▼

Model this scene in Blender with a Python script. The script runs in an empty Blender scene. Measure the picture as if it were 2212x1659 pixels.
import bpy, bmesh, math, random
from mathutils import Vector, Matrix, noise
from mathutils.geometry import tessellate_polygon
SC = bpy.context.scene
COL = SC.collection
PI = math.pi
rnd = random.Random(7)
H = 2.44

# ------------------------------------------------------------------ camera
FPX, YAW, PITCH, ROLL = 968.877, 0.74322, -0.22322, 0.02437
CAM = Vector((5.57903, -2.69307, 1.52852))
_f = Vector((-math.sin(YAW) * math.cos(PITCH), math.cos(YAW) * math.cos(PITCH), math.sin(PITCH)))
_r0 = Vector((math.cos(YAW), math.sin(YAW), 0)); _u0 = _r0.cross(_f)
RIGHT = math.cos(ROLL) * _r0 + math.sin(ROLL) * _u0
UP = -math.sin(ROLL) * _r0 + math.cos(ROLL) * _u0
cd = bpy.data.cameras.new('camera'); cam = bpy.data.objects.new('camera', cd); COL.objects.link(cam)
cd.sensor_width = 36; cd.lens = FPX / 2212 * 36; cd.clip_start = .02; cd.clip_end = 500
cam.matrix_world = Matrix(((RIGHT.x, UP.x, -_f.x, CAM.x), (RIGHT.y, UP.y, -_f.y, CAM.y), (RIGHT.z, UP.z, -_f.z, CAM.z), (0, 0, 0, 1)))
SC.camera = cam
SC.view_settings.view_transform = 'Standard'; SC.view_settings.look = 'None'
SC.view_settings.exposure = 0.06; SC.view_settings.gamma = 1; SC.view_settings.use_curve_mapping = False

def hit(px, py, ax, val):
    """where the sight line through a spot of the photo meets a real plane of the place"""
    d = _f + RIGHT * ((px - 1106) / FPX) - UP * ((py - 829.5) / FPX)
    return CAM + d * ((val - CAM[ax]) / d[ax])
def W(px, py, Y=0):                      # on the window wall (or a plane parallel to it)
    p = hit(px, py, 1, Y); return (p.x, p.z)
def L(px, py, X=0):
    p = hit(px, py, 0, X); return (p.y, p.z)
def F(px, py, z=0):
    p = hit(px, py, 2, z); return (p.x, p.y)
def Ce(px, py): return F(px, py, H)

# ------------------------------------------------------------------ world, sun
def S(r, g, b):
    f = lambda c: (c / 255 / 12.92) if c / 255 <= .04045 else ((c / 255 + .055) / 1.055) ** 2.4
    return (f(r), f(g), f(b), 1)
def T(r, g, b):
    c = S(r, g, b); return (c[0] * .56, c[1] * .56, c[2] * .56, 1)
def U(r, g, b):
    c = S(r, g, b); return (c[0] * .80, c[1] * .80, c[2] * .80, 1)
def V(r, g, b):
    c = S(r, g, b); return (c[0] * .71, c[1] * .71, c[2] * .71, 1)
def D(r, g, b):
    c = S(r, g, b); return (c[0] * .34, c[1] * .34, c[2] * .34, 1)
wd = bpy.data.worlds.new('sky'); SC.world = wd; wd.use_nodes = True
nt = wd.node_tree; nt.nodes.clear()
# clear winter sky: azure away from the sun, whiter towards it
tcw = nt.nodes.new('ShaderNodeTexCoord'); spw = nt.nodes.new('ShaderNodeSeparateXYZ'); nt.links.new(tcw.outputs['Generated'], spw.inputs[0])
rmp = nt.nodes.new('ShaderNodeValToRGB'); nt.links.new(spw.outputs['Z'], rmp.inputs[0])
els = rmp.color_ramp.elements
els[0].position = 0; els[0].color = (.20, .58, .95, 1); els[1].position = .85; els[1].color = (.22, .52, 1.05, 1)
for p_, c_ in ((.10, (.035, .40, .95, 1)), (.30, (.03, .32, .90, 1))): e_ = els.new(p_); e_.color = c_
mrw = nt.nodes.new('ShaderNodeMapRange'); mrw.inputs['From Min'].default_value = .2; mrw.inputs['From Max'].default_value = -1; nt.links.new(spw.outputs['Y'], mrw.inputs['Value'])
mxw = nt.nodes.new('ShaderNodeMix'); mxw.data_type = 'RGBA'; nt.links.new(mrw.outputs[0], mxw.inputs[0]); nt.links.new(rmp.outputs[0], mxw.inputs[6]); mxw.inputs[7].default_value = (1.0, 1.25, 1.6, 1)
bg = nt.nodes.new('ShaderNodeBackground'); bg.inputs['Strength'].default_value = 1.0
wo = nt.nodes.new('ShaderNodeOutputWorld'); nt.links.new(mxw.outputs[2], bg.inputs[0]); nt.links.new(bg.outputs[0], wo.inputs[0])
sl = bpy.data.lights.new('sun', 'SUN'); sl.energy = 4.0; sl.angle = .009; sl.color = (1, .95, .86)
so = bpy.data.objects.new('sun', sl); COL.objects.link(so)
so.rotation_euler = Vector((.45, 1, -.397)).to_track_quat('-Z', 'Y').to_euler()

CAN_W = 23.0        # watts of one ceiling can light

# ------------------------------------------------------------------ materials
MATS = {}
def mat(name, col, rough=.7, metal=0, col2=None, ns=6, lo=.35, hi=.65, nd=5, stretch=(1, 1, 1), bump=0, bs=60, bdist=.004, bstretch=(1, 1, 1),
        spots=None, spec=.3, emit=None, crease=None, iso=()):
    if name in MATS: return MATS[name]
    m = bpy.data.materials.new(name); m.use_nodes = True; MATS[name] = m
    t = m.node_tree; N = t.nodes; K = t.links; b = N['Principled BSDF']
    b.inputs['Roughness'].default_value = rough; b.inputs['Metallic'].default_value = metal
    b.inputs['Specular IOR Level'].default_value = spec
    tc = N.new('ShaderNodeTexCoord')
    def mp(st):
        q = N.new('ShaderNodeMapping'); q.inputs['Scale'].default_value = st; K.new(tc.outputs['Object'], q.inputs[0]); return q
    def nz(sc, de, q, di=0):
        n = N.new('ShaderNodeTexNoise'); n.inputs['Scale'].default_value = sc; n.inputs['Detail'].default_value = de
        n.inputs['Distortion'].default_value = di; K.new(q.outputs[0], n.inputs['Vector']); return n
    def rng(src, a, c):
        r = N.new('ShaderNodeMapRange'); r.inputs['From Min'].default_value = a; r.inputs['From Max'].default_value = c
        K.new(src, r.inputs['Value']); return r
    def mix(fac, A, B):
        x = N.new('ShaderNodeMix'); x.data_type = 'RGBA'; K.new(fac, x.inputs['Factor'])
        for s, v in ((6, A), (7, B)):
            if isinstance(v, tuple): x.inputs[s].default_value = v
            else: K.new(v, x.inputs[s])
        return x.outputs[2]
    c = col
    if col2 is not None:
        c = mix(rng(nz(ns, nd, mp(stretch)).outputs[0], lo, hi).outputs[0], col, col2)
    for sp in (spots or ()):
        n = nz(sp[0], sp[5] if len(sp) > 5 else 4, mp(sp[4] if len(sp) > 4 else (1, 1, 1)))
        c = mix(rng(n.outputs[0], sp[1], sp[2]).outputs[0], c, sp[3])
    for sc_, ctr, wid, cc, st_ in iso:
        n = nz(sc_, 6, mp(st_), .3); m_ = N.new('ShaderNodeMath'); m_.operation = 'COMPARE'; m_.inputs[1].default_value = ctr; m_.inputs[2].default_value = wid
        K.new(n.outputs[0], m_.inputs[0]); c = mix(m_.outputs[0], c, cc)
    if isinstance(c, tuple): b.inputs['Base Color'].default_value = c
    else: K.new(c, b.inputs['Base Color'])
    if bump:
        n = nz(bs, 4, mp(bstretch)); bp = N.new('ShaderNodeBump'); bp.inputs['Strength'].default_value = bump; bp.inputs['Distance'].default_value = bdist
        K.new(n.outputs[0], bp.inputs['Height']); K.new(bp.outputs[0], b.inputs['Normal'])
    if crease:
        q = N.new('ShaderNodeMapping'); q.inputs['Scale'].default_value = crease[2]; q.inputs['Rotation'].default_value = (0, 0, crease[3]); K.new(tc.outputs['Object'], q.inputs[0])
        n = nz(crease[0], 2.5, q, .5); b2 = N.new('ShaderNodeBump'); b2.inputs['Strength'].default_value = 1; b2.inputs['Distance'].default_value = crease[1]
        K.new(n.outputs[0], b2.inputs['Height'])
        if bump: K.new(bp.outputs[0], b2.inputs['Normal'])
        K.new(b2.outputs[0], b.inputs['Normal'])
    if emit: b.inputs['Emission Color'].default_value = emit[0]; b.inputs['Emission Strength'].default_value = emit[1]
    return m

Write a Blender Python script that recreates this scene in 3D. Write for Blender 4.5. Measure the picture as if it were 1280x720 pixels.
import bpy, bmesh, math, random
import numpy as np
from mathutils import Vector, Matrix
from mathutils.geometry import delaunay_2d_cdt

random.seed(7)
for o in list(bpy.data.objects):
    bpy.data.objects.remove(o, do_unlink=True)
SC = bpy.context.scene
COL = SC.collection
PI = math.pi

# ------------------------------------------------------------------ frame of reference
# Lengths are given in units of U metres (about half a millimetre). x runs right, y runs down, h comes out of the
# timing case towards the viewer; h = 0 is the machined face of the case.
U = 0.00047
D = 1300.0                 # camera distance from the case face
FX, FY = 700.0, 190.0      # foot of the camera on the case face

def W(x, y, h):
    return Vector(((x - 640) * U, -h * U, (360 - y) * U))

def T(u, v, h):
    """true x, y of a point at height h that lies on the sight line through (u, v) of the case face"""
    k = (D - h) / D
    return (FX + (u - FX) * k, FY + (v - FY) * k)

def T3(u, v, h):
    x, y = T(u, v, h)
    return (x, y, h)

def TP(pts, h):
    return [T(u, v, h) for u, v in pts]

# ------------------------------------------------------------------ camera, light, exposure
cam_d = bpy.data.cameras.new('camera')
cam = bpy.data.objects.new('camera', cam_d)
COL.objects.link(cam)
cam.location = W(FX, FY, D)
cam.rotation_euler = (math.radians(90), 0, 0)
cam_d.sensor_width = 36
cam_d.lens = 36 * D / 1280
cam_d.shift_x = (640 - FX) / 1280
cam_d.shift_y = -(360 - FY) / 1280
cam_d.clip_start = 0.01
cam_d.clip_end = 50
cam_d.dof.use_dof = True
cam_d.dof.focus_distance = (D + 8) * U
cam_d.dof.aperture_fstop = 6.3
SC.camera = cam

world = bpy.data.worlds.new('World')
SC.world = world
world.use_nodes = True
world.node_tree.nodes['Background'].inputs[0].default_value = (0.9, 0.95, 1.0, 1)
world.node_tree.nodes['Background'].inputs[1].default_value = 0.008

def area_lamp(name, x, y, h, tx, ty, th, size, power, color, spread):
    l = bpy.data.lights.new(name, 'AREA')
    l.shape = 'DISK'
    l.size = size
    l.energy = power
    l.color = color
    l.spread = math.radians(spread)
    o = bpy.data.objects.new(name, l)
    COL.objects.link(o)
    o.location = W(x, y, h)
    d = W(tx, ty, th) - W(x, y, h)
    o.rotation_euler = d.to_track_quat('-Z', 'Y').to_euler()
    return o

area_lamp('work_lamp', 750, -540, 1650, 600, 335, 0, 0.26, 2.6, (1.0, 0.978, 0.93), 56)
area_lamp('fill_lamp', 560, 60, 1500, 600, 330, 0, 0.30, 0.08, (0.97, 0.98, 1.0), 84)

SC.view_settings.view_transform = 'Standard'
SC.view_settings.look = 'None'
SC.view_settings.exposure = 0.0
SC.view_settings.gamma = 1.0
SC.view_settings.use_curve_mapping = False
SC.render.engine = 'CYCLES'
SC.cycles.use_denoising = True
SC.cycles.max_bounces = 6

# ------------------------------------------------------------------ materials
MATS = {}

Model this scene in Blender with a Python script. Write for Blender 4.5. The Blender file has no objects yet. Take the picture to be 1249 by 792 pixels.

▲

— WHAT YOU ARE ASKED TO DO —
Retype verbatim the lines that run from the line containing "Write a Blender" to the line containing "return [T(u, v, h) for u, v in pts]", both inclusive, and no others.

— COMPLETE OUTPUT —
Write a Blender Python script that recreates this scene in 3D. Write for Blender 4.5. Measure the picture as if it were 1280x720 pixels.
import bpy, bmesh, math, random
import numpy as np
from mathutils import Vector, Matrix
from mathutils.geometry import delaunay_2d_cdt

random.seed(7)
for o in list(bpy.data.objects):
    bpy.data.objects.remove(o, do_unlink=True)
SC = bpy.context.scene
COL = SC.collection
PI = math.pi

# ------------------------------------------------------------------ frame of reference
# Lengths are given in units of U metres (about half a millimetre). x runs right, y runs down, h comes out of the
# timing case towards the viewer; h = 0 is the machined face of the case.
U = 0.00047
D = 1300.0                 # camera distance from the case face
FX, FY = 700.0, 190.0      # foot of the camera on the case face

def W(x, y, h):
    return Vector(((x - 640) * U, -h * U, (360 - y) * U))

def T(u, v, h):
    """true x, y of a point at height h that lies on the sight line through (u, v) of the case face"""
    k = (D - h) / D
    return (FX + (u - FX) * k, FY + (v - FY) * k)

def T3(u, v, h):
    x, y = T(u, v, h)
    return (x, y, h)

def TP(pts, h):
    return [T(u, v, h) for u, v in pts]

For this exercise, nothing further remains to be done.